この歌は、村上帝の御時の天徳の歌合わせの時に、「忍ぶ恋」(「初恋」という題であったとも)という題で詠まれた歌
である。この歌の一番前の歌「忍れど色に出り恋我が恋は物や思ふと人の問ふまで」
(平兼盛)と合わされている。当時であれば歌詠みの晴舞台である。ところが、判者
に立てられた藤原実頼は優劣をつけられなかった。しかたなく御簾の中の天皇の御
気色を伺った所、帝は「忍ぶれど」の歌を口ずさまれたので判者は、兼盛の歌を勝ち
とした。

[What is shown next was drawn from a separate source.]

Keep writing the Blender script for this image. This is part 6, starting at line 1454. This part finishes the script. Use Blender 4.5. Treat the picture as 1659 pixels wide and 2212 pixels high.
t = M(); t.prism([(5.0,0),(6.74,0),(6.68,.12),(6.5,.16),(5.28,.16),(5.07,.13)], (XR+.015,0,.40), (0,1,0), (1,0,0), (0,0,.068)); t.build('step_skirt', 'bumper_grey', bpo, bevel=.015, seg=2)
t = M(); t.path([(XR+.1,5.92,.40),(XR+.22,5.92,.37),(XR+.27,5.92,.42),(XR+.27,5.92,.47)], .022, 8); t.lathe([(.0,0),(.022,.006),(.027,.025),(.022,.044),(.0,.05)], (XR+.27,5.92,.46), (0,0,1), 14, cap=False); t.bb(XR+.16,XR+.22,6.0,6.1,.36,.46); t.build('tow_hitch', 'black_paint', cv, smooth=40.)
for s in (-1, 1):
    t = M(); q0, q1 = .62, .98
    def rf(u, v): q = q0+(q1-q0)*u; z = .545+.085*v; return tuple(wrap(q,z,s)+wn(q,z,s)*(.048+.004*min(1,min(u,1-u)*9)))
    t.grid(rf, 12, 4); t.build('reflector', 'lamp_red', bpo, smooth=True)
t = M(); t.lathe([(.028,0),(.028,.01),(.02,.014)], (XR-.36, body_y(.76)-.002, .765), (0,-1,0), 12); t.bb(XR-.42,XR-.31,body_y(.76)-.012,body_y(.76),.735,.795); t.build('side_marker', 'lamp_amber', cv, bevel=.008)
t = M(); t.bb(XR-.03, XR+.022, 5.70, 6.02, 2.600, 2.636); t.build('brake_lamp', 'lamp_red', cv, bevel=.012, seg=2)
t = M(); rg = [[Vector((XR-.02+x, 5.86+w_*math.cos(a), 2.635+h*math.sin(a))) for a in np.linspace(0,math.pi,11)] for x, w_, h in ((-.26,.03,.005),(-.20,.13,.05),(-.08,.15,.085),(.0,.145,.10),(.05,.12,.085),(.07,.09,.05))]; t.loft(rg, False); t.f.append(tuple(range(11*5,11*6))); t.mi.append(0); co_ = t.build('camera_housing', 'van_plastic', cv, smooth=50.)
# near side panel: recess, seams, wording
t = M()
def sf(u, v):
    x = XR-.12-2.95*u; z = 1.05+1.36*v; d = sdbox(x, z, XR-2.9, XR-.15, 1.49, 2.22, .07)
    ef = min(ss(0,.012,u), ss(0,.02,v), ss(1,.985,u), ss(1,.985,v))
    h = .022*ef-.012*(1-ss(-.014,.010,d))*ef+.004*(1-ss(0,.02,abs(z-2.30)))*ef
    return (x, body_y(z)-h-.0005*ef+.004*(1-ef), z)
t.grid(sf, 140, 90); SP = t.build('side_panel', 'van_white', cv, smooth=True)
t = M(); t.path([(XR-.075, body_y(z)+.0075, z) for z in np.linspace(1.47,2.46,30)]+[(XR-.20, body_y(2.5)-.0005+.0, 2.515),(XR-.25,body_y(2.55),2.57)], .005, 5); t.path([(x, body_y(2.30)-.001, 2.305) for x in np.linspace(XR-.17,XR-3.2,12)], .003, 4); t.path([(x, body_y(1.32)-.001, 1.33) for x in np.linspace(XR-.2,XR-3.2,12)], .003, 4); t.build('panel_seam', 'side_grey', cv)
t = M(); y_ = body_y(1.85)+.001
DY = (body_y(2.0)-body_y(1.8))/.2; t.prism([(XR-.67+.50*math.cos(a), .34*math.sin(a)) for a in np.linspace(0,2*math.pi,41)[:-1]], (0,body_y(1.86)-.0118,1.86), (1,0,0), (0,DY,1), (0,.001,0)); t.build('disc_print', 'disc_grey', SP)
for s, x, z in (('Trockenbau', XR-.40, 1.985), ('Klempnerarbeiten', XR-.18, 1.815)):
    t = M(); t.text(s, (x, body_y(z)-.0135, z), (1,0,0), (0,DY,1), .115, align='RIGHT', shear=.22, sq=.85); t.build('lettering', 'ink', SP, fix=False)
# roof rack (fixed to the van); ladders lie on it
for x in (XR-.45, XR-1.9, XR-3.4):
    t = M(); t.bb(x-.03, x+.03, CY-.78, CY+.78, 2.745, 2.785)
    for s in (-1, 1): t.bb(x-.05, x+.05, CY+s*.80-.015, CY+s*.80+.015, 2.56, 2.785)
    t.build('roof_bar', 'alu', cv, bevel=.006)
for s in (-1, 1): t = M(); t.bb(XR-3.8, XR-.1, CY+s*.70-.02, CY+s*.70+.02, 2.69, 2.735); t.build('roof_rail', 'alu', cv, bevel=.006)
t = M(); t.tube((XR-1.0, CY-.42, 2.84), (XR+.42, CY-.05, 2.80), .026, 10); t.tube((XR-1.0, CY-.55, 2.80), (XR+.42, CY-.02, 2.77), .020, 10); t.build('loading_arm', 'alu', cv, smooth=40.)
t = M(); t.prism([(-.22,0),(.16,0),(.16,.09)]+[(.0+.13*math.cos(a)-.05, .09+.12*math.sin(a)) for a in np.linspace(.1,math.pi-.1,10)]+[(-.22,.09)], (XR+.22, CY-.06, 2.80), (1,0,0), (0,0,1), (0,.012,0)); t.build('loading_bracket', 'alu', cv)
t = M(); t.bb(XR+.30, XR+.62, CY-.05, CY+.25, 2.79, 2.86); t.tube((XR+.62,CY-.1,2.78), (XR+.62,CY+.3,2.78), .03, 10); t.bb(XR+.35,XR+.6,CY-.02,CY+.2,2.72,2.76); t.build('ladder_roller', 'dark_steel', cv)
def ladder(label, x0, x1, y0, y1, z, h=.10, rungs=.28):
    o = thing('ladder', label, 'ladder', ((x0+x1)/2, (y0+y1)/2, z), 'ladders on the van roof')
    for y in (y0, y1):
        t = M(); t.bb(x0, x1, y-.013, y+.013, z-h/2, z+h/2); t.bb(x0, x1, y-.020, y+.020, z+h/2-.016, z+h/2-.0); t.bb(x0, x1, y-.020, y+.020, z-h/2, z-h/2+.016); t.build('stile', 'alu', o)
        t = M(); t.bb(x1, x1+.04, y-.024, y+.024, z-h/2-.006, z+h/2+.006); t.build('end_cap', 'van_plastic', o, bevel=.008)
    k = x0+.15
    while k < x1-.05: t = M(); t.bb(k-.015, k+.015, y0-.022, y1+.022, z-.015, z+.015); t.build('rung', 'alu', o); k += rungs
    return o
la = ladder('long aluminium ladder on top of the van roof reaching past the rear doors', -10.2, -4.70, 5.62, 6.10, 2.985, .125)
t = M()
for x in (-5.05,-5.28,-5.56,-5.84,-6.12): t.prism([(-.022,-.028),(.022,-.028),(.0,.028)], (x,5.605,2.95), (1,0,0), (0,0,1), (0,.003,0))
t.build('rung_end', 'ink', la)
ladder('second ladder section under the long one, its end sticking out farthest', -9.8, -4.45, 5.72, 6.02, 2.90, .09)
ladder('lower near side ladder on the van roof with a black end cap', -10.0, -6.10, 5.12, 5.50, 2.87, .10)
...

負けた忠見は、傷心の内に病の床につき、まもなく死んでしまう。このエピ
ソードは、尾崎雅嘉の「百人一首一夕話」に出てくる。負けた忠見の悔しさは、いか
ばかりであったろう。勝負の世界でいつも勝ちと負けの中にいる私には身につまされる
話である。私は、負けることが多いせいか、この負けたほうの歌が百首の中で一番好
きである。
実はこれは、建て前の理由である。幼い頃、初めて「坊主めくり」ならぬ「かるた」
を知った頃、取札の冒頭に自分の名前の記されている札が目につき得意札になったこ
とが、真の理由である。そんなわけで、「坊主めくり」専科のころは「参議等(ひと
し)」が好きな札であった。こんな単純な理由がいいのだと私は思っている。
競技かるたが強くなると「百人一首」で札の好き嫌いがあってはならない。すべて好
きな札(得意札)で、嫌いな札(不得意札)はないというのが、優等生的なコメント
だが、私は好き嫌いおおいに結構派である。たしかにこの世界に身を投じると、世間
から見ると何でも早く取れるのだが、実際は、その中にも得意・不得意の差があるの
だ。そんなことを知って対戦を観賞するとまた試合の見方のおもしろさが増すので
ある。
実際、自分の名前の音が上の句や下の句にあるというたわいのない理由で、札が好き
なんて話は多い。理由は気にせず、好きな札をどんどん増やすのが上達への一歩であ
ると言えよう。
いつの間にかテーマが、すり替わってしまった。負けて死ぬほどに悔しい思いをする
ことが、何よりの上達のパワーである。